> **Aim of the task**: Extract the lines of the material below, beginning with the first and ending with the line that holds "SC.camera = cam". Skip every picture.

> **Stored data**:
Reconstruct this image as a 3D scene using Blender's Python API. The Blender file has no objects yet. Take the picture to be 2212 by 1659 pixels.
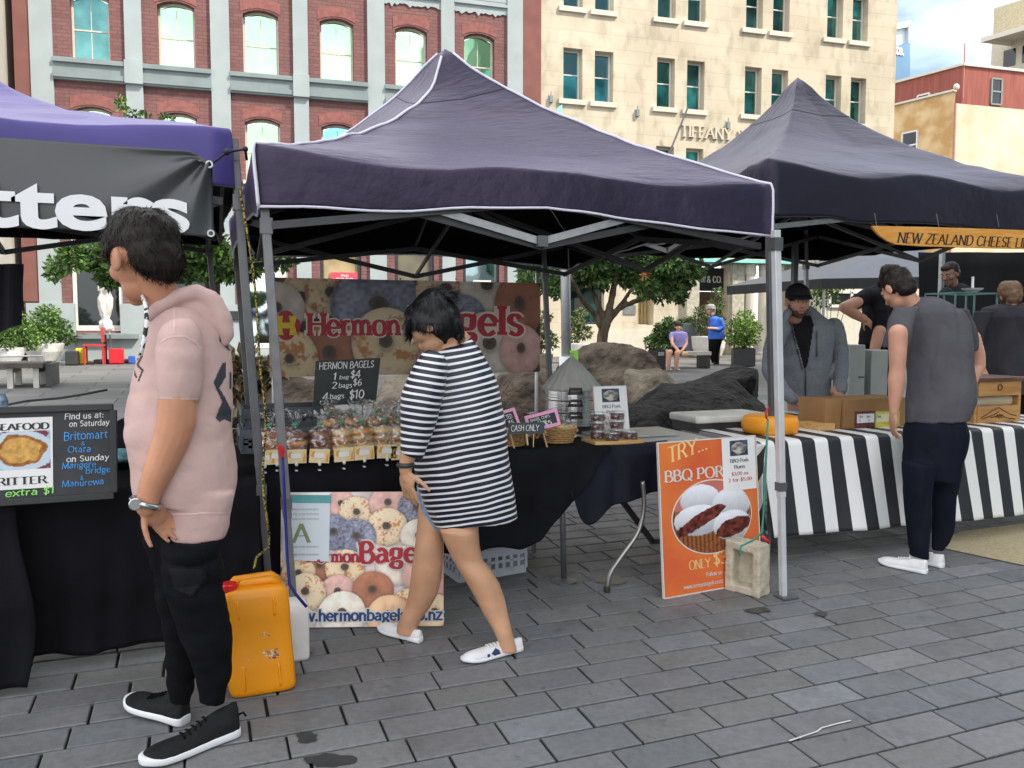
import bpy, bmesh, math, random
import numpy as np
from mathutils import Vector, Matrix
random.seed(11)
rad = math.radians
SC = bpy.context.scene
COL = SC.collection

# ---------------------------------------------------------------- camera, world, sun, exposure
PSI = rad(20.9); PT = math.atan(.0672); CAMH = 1.5; FPX = 1777.0; SLOPE = .0284
RT = Vector((math.cos(PSI), -math.sin(PSI), 0))
FW = Vector((math.sin(PSI)*math.cos(PT), math.cos(PSI)*math.cos(PT), -math.sin(PT)))
UPV = RT.cross(FW)
FH = Vector((math.sin(PSI), math.cos(PSI), 0))
CP = Vector((0, 0, CAMH))
cd = bpy.data.cameras.new('camera'); cam = bpy.data.objects.new('camera', cd); COL.objects.link(cam)
cd.sensor_width = 36; cd.lens = 28.92; cd.clip_start = .05; cd.clip_end = 2000
cam.matrix_world = Matrix(((RT.x, UPV.x, -FW.x, 0), (RT.y, UPV.y, -FW.y, 0), (RT.z, UPV.z, -FW.z, CAMH), (0, 0, 0, 1)))
SC.camera = cam

SUN_EL, SUN_AZ = rad(48), rad(138)          # azimuth measured from +Y towards +X
wd = bpy.data.worlds.new('World'); SC.world = wd; wd.use_nodes = True
nt = wd.node_tree; nt.nodes.clear()
def N(t, **k):
    n = nt.nodes.new(t)
    for a, b in k.items(): setattr(n, a, b)
    return n
sky = N('ShaderNodeTexSky', sky_type='NISHITA', sun_disc=False, sun_elevation=SUN_EL, sun_rotation=SUN_AZ, air_density=1.2, dust_density=1.5)
tc = N('ShaderNodeTexCoord'); mp = N('ShaderNodeMapping'); mp.inputs['Scale'].default_value = (1, 1, 2.2); mp.inputs['Location'].default_value = (.35, .2, .1); mp.inputs['Rotation'].default_value = (0, 0, rad(21.8))
no = N('ShaderNodeTexNoise'); no.inputs['Scale'].default_value = 1.9; no.inputs['Detail'].default_value = 7; no.inputs['Roughness'].default_value = .52
rp = N('ShaderNodeValToRGB'); rp.color_ramp.elements[0].position = .33; rp.color_ramp.elements[1].position = .48
mx = N('ShaderNodeMix', data_type='RGBA'); mx.inputs['B'].default_value = (9.6, 9.8, 10.2, 1)
bg = N('ShaderNodeBackground'); bg.inputs['Strength'].default_value = .115; wo = N('ShaderNodeOutputWorld')
L = nt.links.new
L(tc.outputs['Generated'], mp.inputs['Vector']); L(mp.outputs[0], no.inputs['Vector']); L(no.outputs['Fac'], rp.inputs[0])
L(rp.outputs[0], mx.inputs['Factor']); L(sky.outputs[0], mx.inputs['A']); L(mx.outputs['Result'], bg.inputs[0]); L(bg.outputs[0], wo.inputs[0])
sd = bpy.data.lights.new('sun', 'SUN'); sd.energy = 3.1; sd.angle = rad(4); sd.color = (1, .93, .82)
so = bpy.data.objects.new('sun', sd); COL.objects.link(so); so.location = (20, -20, 40)
sdir = Vector((math.sin(SUN_AZ)*math.cos(SUN_EL), math.cos(SUN_AZ)*math.cos(SUN_EL), math.sin(SUN_EL)))
so.rotation_euler = sdir.to_track_quat('Z', 'Y').to_euler()
vs = SC.view_settings; vs.view_transform = 'Standard'; vs.look = 'None'; vs.gamma = 1; vs.exposure = 1.0; vs.use_curve_mapping = False
SC.cycles.max_bounces = 6; SC.cycles.transparent_max_bounces = 10
try: SC.cycles.use_denoising = True
except Exception: pass

# ---------------------------------------------------------------- helpers
def ray(u, v): return FW*FPX + RT*(u-1106) - UPV*(v-829.5)
def gz(y): return SLOPE*min(y, 34)
def G(u, v, z=0):
    d = ray(u, v); t = (SLOPE*CP.y+z-CP.z)/(d.z-SLOPE*d.y); return CP+d*t
def Yp(u, v, y):
    d = ray(u, v); return CP+d*(y/d.y)
def Zp(u, v, z):
    d = ray(u, v); return CP+d*((z-CAMH)/d.z)
def pxm(p): return (p-CP).dot(FW)/FPX          # metres per overview pixel at p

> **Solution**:
Reconstruct this image as a 3D scene using Blender's Python API. The Blender file has no objects yet. Take the picture to be 2212 by 1659 pixels.
import bpy, bmesh, math, random
import numpy as np
from mathutils import Vector, Matrix
random.seed(11)
rad = math.radians
SC = bpy.context.scene
COL = SC.collection

# ---------------------------------------------------------------- camera, world, sun, exposure
PSI = rad(20.9); PT = math.atan(.0672); CAMH = 1.5; FPX = 1777.0; SLOPE = .0284
RT = Vector((math.cos(PSI), -math.sin(PSI), 0))
FW = Vector((math.sin(PSI)*math.cos(PT), math.cos(PSI)*math.cos(PT), -math.sin(PT)))
UPV = RT.cross(FW)
FH = Vector((math.sin(PSI), math.cos(PSI), 0))
CP = Vector((0, 0, CAMH))
cd = bpy.data.cameras.new('camera'); cam = bpy.data.objects.new('camera', cd); COL.objects.link(cam)
cd.sensor_width = 36; cd.lens = 28.92; cd.clip_start = .05; cd.clip_end = 2000
cam.matrix_world = Matrix(((RT.x, UPV.x, -FW.x, 0), (RT.y, UPV.y, -FW.y, 0), (RT.z, UPV.z, -FW.z, CAMH), (0, 0, 0, 1)))
SC.camera = cam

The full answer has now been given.